Fuerst owes his reputation to his monumental bibliographical work Bibliotheca Judaica (2 vols., 1849–51, 2 vols. in 3, 18632, reprint 1960). The work is based solely on his findings without taking into account the important research done in the field by his contemporary M. Steinschneider. His history of the Karaites, Geschichte des Karaeerthums (3 vols., 1862–69), was superseded by later works, even by the time of its publication. Fuerst also wrote Lehrgebaeude der aramaeischen Idiome (1835), Ḥaruzei Peninim (1836), Oẓar Leshon ha-Kodesh (1837–40), a revision of Buxtorf’s Bible concordance in collaboration with Franz Delitzsch, and Hebraeisches und Chaldaeisches Handwoerterbuch ueber das Alte Testament (2 vols., 1851–61), with the supplement Zur Geschichte der Hebraeischen Lexicographie (18673; translated into English by S. Davidson, A Hebrew and Chaldee Lexicon to the Old Testament). He translated Saadiah Gaon's Emunot ve-De’ot into German (1845), and wrote a comprehensive history of Hebrew literature, Geschichte der juedischen Literatur und des juedisch-hellenistischen Schrifttums (2 vols., 1867–70); Der Kanon des Alten Testaments nach den Ueberlieferungen in Talmud und Midrasch (1868); and several Hebrew–Aramaic dictionaries and grammars. He collaborated with L. Zunz and also worked on the publication of an edition of the Bible, Illustrierte Prachtbibel (1874), comprising 24 books with German translation and explanatory notes. He was a close friend of Franz Delitzsch, whom he assisted in writing his work on the history of Jewish poetry.

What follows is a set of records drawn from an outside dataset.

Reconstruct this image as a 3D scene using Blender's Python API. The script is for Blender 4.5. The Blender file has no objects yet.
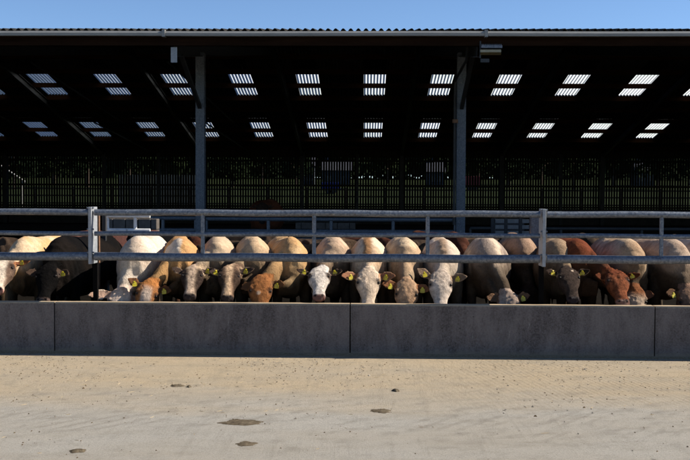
import bpy, bmesh, math, random
from mathutils import Vector, Matrix, noise
R = math.radians
random.seed(7)
S = bpy.context.scene
COL = S.collection

# ------------------------------------------------------------------ camera
F = 958.0                      # focal length in units of a 690 px wide frame
CZ = 1.62
YAW, PITCH, ROLL = R(1.2), R(-1.97), R(0.24)
cd = bpy.data.cameras.new('camera'); cam = bpy.data.objects.new('camera', cd); COL.objects.link(cam)
cd.sensor_width = 36; cd.lens = 36 * F / 690; cd.clip_start = 0.1; cd.clip_end = 5000
cam.matrix_world = (Matrix.Translation((0, 0, CZ)) @ Matrix.Rotation(YAW, 4, 'Z')
                    @ Matrix.Rotation(R(90) + PITCH, 4, 'X') @ Matrix.Rotation(ROLL, 4, 'Z'))
S.camera = cam

# ------------------------------------------------------------------ light
SUN = Vector((0.80, 0.09, 0.57)).normalized()
w = bpy.data.worlds.new('World'); S.world = w; w.use_nodes = True
nt = w.node_tree; bg = nt.nodes['Background']
sky = nt.nodes.new('ShaderNodeTexSky'); sky.sky_type = 'NISHITA'; sky.sun_disc = False
sky.sun_elevation = math.asin(SUN.z); sky.sun_rotation = math.atan2(SUN.x, SUN.y)
sky.air_density = 1.0; sky.dust_density = 0.0; sky.ozone_density = 4.5; sky.altitude = 2500
nt.links.new(sky.outputs[0], bg.inputs[0]); bg.inputs[1].default_value = 0.082
sl = bpy.data.lights.new('sun', 'SUN'); sl.energy = 5.0; sl.angle = R(0.5); sl.color = (1.0, .93, .82)
so = bpy.data.objects.new('sun', sl); COL.objects.link(so); so.location = (20, 5, 30)
so.rotation_euler = (-SUN).to_track_quat('-Z', 'Y').to_euler()
vs = S.view_settings; vs.view_transform = 'Standard'; vs.look = 'None'; vs.exposure = 0.9; vs.gamma = 1
vs.use_curve_mapping = False
S.cycles.max_bounces = 8

def PX(px, Y):                 # world X of a point seen at column px, Y metres away
    return Y * (px - 365) / F
def PZ(py, Y):                 # world height of a point seen at row py
    return CZ - Y * (py - 197) / F

# ------------------------------------------------------------------ helpers
def tag(o, label=None, cat=None, group=None, kind=None):
    if label: o['label'] = label
    if cat: o['category'] = cat
    if group: o['group'] = group
    if kind: o['kind'] = kind
    return o
def empty(name, loc, label=None, cat=None, group=None):
    o = bpy.data.objects.new(name, None); COL.objects.link(o); o.location = loc
    o.empty_display_size = .2
    return tag(o, label, cat, group)
def wloc(o):
    v = o.location.copy()
    return v if o.parent is None else v + wloc(o.parent)
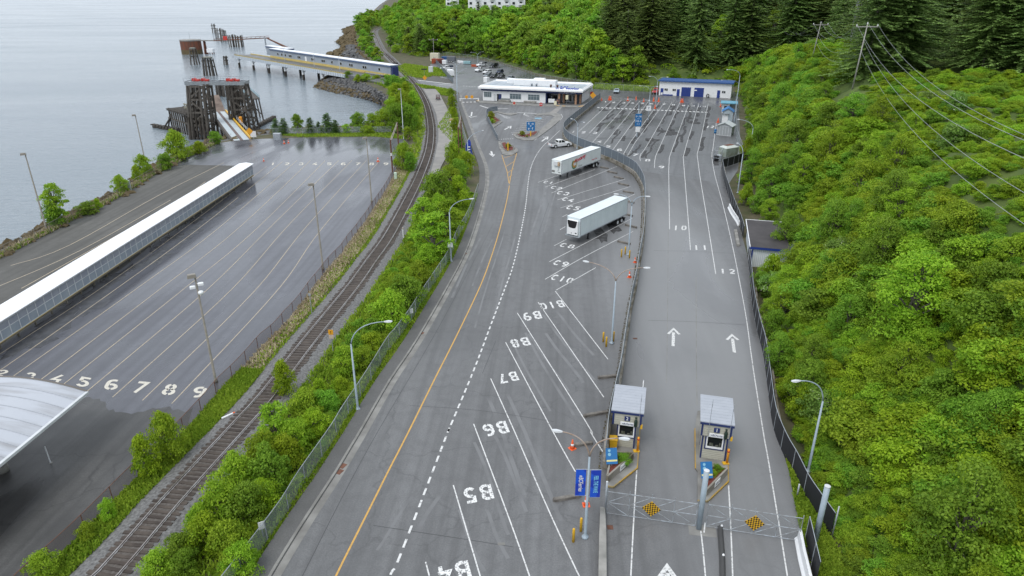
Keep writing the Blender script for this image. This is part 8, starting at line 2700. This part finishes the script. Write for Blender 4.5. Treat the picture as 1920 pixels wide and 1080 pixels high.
for i, (x, y, wpx, hpx) in enumerate(VERGE):
 b = G(x, y)
 wd = pxsize(b, wpx)
 hm = max(0.9, min(zat(b, y - hpx), 7.0)) * (0.8 if y > 560 else 0.95)
 wd *= 0.88
 if hpx >= 85 and y < 900:
  mp_, nm, cat = ALDER[i % 3], 'young_alder', 'tree'
  zone = 'by the street lamp' if y < 520 else 'leaning over the rails'
  k = hm; sx = wd / (2 * 0.40 * hm)
 else:
  mp_ = (SHRUB + YSHRUB)[(i * 3) % 7]
  nm, cat = 'verge_shrub', 'shrub'
  zone = 'between ballast and galvanised fence' if y > 560 else 'between rails and footway fence' if y > 335 else 'beside the platform fence'
  k = hm; sx = wd / (2 * 0.85 * hm)
 where = 'near the picture foot' if y > 950 else 'opposite bays B5 and B6' if y > 760 else 'around the verge street lamp' if y > 620 else 'opposite bays B9 and B10' if y > 520 else 'opposite the C bays' if y > 320 else 'opposite the forecourt'
 t = plant(mp_, nm, '%s %s %s' % ('tall leafy young alder' if nm == 'young_alder' else 'dense bright green shrub', zone, where), cat, b, k, 'verge shrubs ' + where + zone[:14])
 t.scale = (k * sx, k * sx, k)
# --- single plants with labels of their own
for x, y, wpx, hpx, kind, lb in [(322, 858, 75, 78, 0, 'green bush left of the rails under the rusty fence'), (278, 893, 70, 72, 1, 'yellow green small tree left of the rails, in front of another bush'), (206, 973, 36, 34, 0, 'small round bush on the grass by the rusty fence'), (85, 1080, 70, 40, 0, 'low bush at the foot of the picture beside the rusty fence'), (165, 1008, 40, 25, 0, 'low weedy bush below the small round one'),
                                 (310, 820, 40, 45, 1, 'thin yellow sapling behind the green bush at the rusty fence'), (535, 742, 60, 62, 1, 'thin yellow sapling overhanging the rails'),
                                 (112, 421, 58, 76, 2, 'feathery small alder on the sea bank beside a mast'), (105, 424, 45, 35, 3, 'dark bushy shrub at the foot of the small alder'), (228, 362, 34, 32, 0, 'leaning green shrub at the pale cabinet on the sea fence'), (272, 328, 36, 36, 0, 'bright shrub behind the sea fence at the mast'), (258, 340, 28, 28, 1, 'yellowish shrub beside the shore mast'), (335, 300, 62, 52, 0, 'large bright shrub on the shore below the timber towers'), (312, 318, 40, 28, 3, 'spreading shrub at the shore fence'), (165, 402, 45, 22, 3, 'low dull shrub on the sea bank'), (185, 393, 22, 20, 1, 'little yellow shrub on the sea bank'), (375, 288, 40, 22, 1, 'grassy shrub at the ramp abutment'), (405, 270, 30, 22, 3, 'shrub against the ramp abutment'),
                                 (758, 318, 46, 48, 0, 'rounded bush between the gantry and the rails'), (770, 322, 30, 34, 3, 'darker bush beside the rounded bush near the gantry')]:
 b = G(x, y)
 mp_ = [SHRUB[0], YSHRUB[1], ALDER[0], SHRUB[1]][kind]
 hm = max(0.9, zat(b, y - hpx)); wd = pxsize(b, wpx)
 t = plant(mp_, 'shrub' if kind != 2 else 'small_alder', lb, 'shrub' if kind != 2 else 'tree', b, hm)
 sx = wd / (2 * (0.85 if kind != 2 else 0.4))
 t.scale = (sx, sx, hm)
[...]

Fuerst founded and edited the weekly magazine Orient (1840–52), in whose scientific supplement Literaturblatt des Orients many of his scientific articles were published. Although most of Fuersts works are by now obsolete, he is thought to be one of the forerunners of scientific research in all branches of Judaic studies. His library was bequeathed to the Hochschule fuer die Wissenschaft des Judentums in Berlin.


BIBLIOGRAPHY:

M. Steinschneider, in: HB, 13 (1873), 140; Fuenn, Keneset, 438–40; W. Schochow, Deutsch-juedische Geschichtswissenschaft (1969), 286–7.